## GIVEN EXERCISE:
Omit the images, then print each record below exactly as it reads.

-- start of DATA EXTRACT --

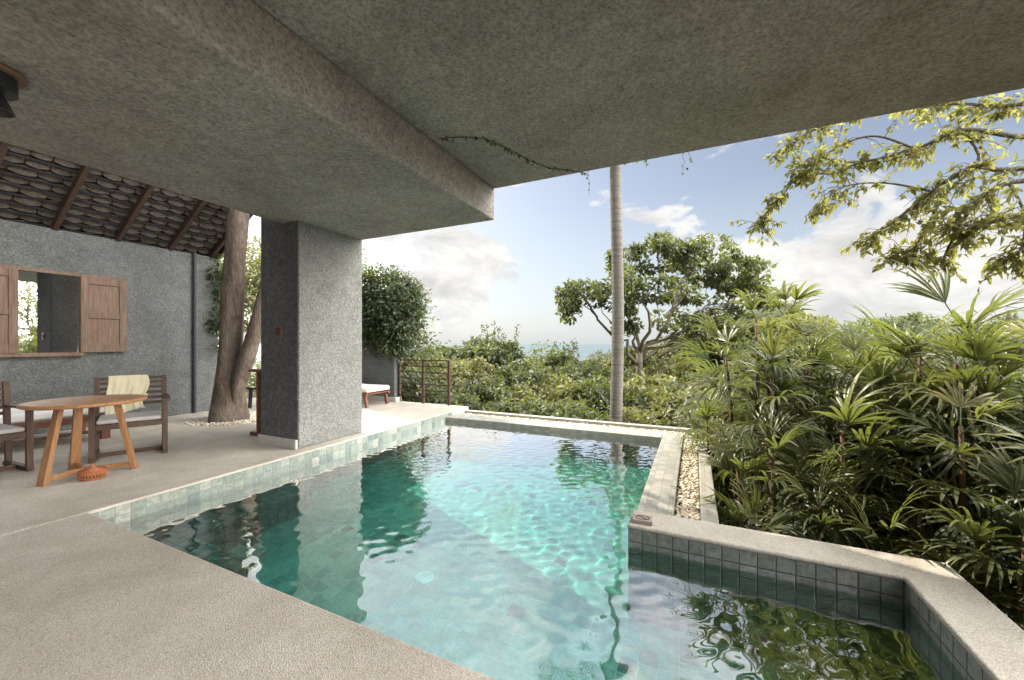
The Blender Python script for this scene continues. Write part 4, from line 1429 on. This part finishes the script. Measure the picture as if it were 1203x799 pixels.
# creeper on the ceiling and its hanging ends
def creeper(name, label, pts, hang, seed, leafy):
    g = np.random.default_rng(seed)
    o = thing(name, label, 'creeper', pts[0], 0, 'creepers on the roof slab')
    b = np.array(pts[0]); mb = MB()
    mb.tube([np.array(p) - b for p in pts], .0035, 5)
    for h in hang: mb.tube([np.array(p) - b for p in h], .002, 5)
    mb.build('stem', M['dark_wood'], o, uv=False)
    P = []
    for pl, den in [(pts, leafy)] + [(h, 26) for h in hang]:
        for a_, b_ in zip(pl[:-1], pl[1:]):
            a_, b_ = np.array(a_), np.array(b_)
            for _ in range(max(1, int(np.linalg.norm(b_ - a_) * den))): P.append(a_ + (b_ - a_) * g.uniform() + g.normal(size=3) * .009 * (1, 1, .3))
    P = np.array(P) - b; n = len(P)
    D = unit(g.normal(size=(n, 3)) * (1, 1, .5) + (0, 0, -.5)); U = unit(g.normal(size=(n, 3)) + (0, 0, .6))
    V, F, fp = leaves(P, D, U, g.uniform(.025, .05, n), g.uniform(.02, .04, n))
    fast_mesh('leaves', V, F, M['leaf_vine'], o, np.repeat(g.uniform(.2, .8, n), fp))
def ceil_pt(px, py, z=3.193):
    v = (404 - py) / FPX
    return at(px, py, (z - EYE) / v)[:]
pl = [ceil_pt(*p) for p in ((515, 163), (545, 161), (570, 163), (595, 174), (620, 188), (645, 198), (668, 200))]
e = (pl[-1][0] + .16, 4.275, 3.19)
creeper('creeper', 'thin creeper crossing the underside of the roof slab, its end hanging beside the coconut trunk', pl + [e, (e[0] + .03, 4.28, 3.22)], [[e, (e[0] + .03, 4.29, 3.09), (e[0] + .02, 4.29, 2.95)]], 71, 34)
q1 = (-.32, 4.275, 3.3)
creeper('creeper', 'short leafy creeper end hanging over the roof edge right of the coconut trunk', [(-.75, 4.275, 3.24), (-.5, 4.275, 3.23), q1, (0.02, 4.275, 3.22)], [[(-.45, 4.28, 3.22), (-.46, 4.29, 3.14)], [(-.12, 4.275, 3.23), (-.09, 4.29, 3.12), (-.12, 4.29, 3.0)], [(-.06, 4.275, 3.23), (-.02, 4.29, 3.10)]], 72, 22)
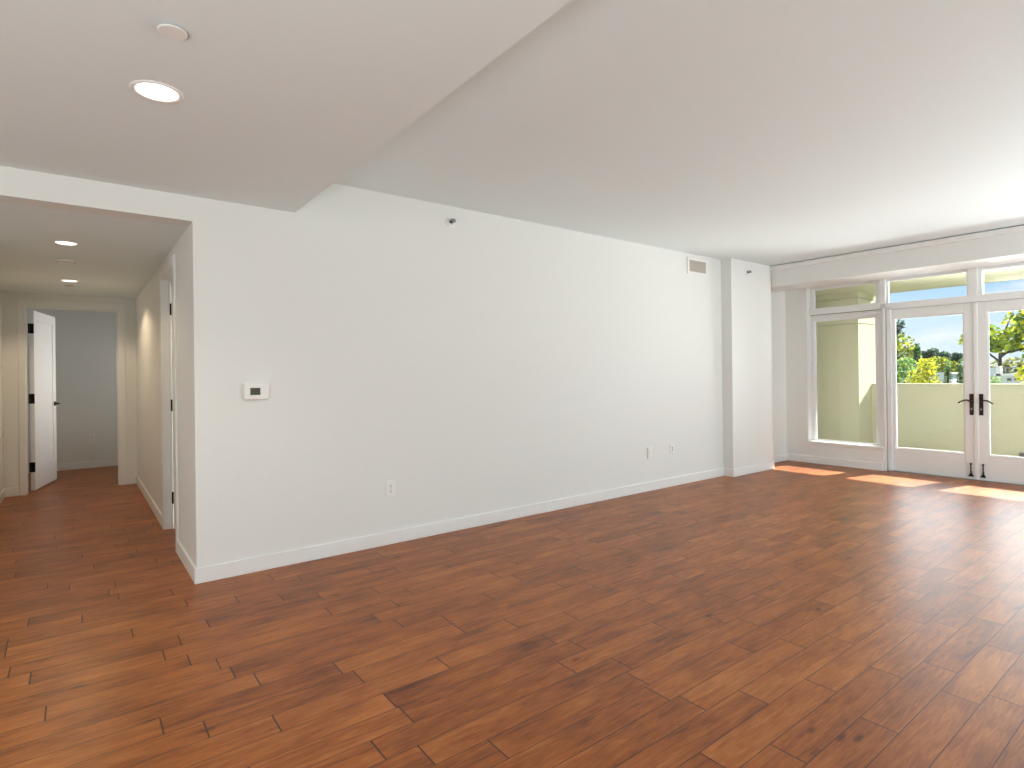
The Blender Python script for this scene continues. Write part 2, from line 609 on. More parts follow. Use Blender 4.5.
baseboard('baseboard_hall_back', (XL + BT, -.523, YB - BT, YB + .002, 0, BH), (.482, X0 - BT, YB - BT, YB + .002, 0, BH), label='white baseboard of the hall end wall')
baseboard('baseboard_far_room', (-1.6, 2.2, YF - BT, YF + .002, 0, BH), label='white baseboard in the room beyond the hall')

# ------------------------------------------------------------------ door casings of the hall
TC = .014
struct('trim_3', bx((-.521, -.461, YB - TC, YB, 0, 2.214), (.406, .480, YB - TC, YB, 0, 2.214), (-.461, .406, YB - TC, YB, 2.150, 2.214)),
       M['trim'], bevel=.003, label='white casing around the doorway at the hall end')
struct('trim_4', bx((-.474, -.461, YB, YB + .12, 0, 2.152), (.406, .419, YB, YB + .12, 0, 2.152), (-.461, .406, YB, YB + .12, 2.139, 2.152),
                    (-.461, -.450, YB + .03, YB + .065, 0, 2.139), (.395, .406, YB + .03, YB + .065, 0, 2.139), (-.450, .395, YB + .03, YB + .065, 2.128, 2.139)),
       M['trim'], bevel=.002, label='white jamb and stop of the doorway at the hall end')
struct('trim_5', bx((X0 - TC, X0, .784, .858, 0, 2.222), (X0 - TC, X0, 1.632, 1.706, 0, 2.222), (X0 - TC, X0, .858, 1.632, 2.155, 2.222)),
       M['trim'], bevel=.003, label='white casing around the doorway in the right hall wall')
struct('trim_6', bx((X0, X0 + .12, 1.632, 1.645, 0, 2.165), (X0, X0 + .12, .845, .858, 0, 2.165), (X0, X0 + .12, .858, 1.632, 2.152, 2.165),
                    (X0 + .045, X0 + .062, 1.620, 1.632, 0, 2.152), (X0 + .045, X0 + .062, .858, .870, 0, 2.152), (X0 + .045, X0 + .062, .870, 1.620, 2.14, 2.152)),
       M['trim'], bevel=.002, label='white jamb of the doorway in the right hall wall')


def panel_door(bm, w, t, h, stile=.115, rec=.010):
    """shaker door leaf with one recessed panel on both faces: x along width, y thickness 0..t, z 0..h"""
    box(bm, 0, stile, 0, t, 0, h)
    box(bm, w - stile, w, 0, t, 0, h)
    box(bm, stile, w - stile, 0, t, h - stile, h)
    box(bm, stile, w - stile, 0, t, 0, .27)
    box(bm, stile, w - stile, rec, t - rec, .27, h - stile)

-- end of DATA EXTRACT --

## EXERCISE RESULT:
The Blender Python script for this scene continues. Write part 4, from line 1429 on. This part finishes the script. Measure the picture as if it were 1203x799 pixels.
# creeper on the ceiling and its hanging ends
def creeper(name, label, pts, hang, seed, leafy):
    g = np.random.default_rng(seed)
    o = thing(name, label, 'creeper', pts[0], 0, 'creepers on the roof slab')
    b = np.array(pts[0]); mb = MB()
    mb.tube([np.array(p) - b for p in pts], .0035, 5)
    for h in hang: mb.tube([np.array(p) - b for p in h], .002, 5)
    mb.build('stem', M['dark_wood'], o, uv=False)
    P = []
    for pl, den in [(pts, leafy)] + [(h, 26) for h in hang]:
        for a_, b_ in zip(pl[:-1], pl[1:]):
            a_, b_ = np.array(a_), np.array(b_)
            for _ in range(max(1, int(np.linalg.norm(b_ - a_) * den))): P.append(a_ + (b_ - a_) * g.uniform() + g.normal(size=3) * .009 * (1, 1, .3))
    P = np.array(P) - b; n = len(P)
    D = unit(g.normal(size=(n, 3)) * (1, 1, .5) + (0, 0, -.5)); U = unit(g.normal(size=(n, 3)) + (0, 0, .6))
    V, F, fp = leaves(P, D, U, g.uniform(.025, .05, n), g.uniform(.02, .04, n))
    fast_mesh('leaves', V, F, M['leaf_vine'], o, np.repeat(g.uniform(.2, .8, n), fp))
def ceil_pt(px, py, z=3.193):
    v = (404 - py) / FPX
    return at(px, py, (z - EYE) / v)[:]
pl = [ceil_pt(*p) for p in ((515, 163), (545, 161), (570, 163), (595, 174), (620, 188), (645, 198), (668, 200))]
e = (pl[-1][0] + .16, 4.275, 3.19)
creeper('creeper', 'thin creeper crossing the underside of the roof slab, its end hanging beside the coconut trunk', pl + [e, (e[0] + .03, 4.28, 3.22)], [[e, (e[0] + .03, 4.29, 3.09), (e[0] + .02, 4.29, 2.95)]], 71, 34)
q1 = (-.32, 4.275, 3.3)
creeper('creeper', 'short leafy creeper end hanging over the roof edge right of the coconut trunk', [(-.75, 4.275, 3.24), (-.5, 4.275, 3.23), q1, (0.02, 4.275, 3.22)], [[(-.45, 4.28, 3.22), (-.46, 4.29, 3.14)], [(-.12, 4.275, 3.23), (-.09, 4.29, 3.12), (-.12, 4.29, 3.0)], [(-.06, 4.275, 3.23), (-.02, 4.29, 3.10)]], 72, 22)
The Blender Python script for this scene continues. Write part 2, from line 609 on. More parts follow. Use Blender 4.5.
baseboard('baseboard_hall_back', (XL + BT, -.523, YB - BT, YB + .002, 0, BH), (.482, X0 - BT, YB - BT, YB + .002, 0, BH), label='white baseboard of the hall end wall')
baseboard('baseboard_far_room', (-1.6, 2.2, YF - BT, YF + .002, 0, BH), label='white baseboard in the room beyond the hall')

# ------------------------------------------------------------------ door casings of the hall
TC = .014
struct('trim_3', bx((-.521, -.461, YB - TC, YB, 0, 2.214), (.406, .480, YB - TC, YB, 0, 2.214), (-.461, .406, YB - TC, YB, 2.150, 2.214)),
       M['trim'], bevel=.003, label='white casing around the doorway at the hall end')
struct('trim_4', bx((-.474, -.461, YB, YB + .12, 0, 2.152), (.406, .419, YB, YB + .12, 0, 2.152), (-.461, .406, YB, YB + .12, 2.139, 2.152),
                    (-.461, -.450, YB + .03, YB + .065, 0, 2.139), (.395, .406, YB + .03, YB + .065, 0, 2.139), (-.450, .395, YB + .03, YB + .065, 2.128, 2.139)),
       M['trim'], bevel=.002, label='white jamb and stop of the doorway at the hall end')
struct('trim_5', bx((X0 - TC, X0, .784, .858, 0, 2.222), (X0 - TC, X0, 1.632, 1.706, 0, 2.222), (X0 - TC, X0, .858, 1.632, 2.155, 2.222)),
       M['trim'], bevel=.003, label='white casing around the doorway in the right hall wall')
struct('trim_6', bx((X0, X0 + .12, 1.632, 1.645, 0, 2.165), (X0, X0 + .12, .845, .858, 0, 2.165), (X0, X0 + .12, .858, 1.632, 2.152, 2.165),
                    (X0 + .045, X0 + .062, 1.620, 1.632, 0, 2.152), (X0 + .045, X0 + .062, .858, .870, 0, 2.152), (X0 + .045, X0 + .062, .870, 1.620, 2.14, 2.152)),
       M['trim'], bevel=.002, label='white jamb of the doorway in the right hall wall')


def panel_door(bm, w, t, h, stile=.115, rec=.010):
    """shaker door leaf with one recessed panel on both faces: x along width, y thickness 0..t, z 0..h"""
    box(bm, 0, stile, 0, t, 0, h)
    box(bm, w - stile, w, 0, t, 0, h)
    box(bm, stile, w - stile, 0, t, h - stile, h)
    box(bm, stile, w - stile, 0, t, 0, .27)
    box(bm, stile, w - stile, rec, t - rec, .27, h - stile)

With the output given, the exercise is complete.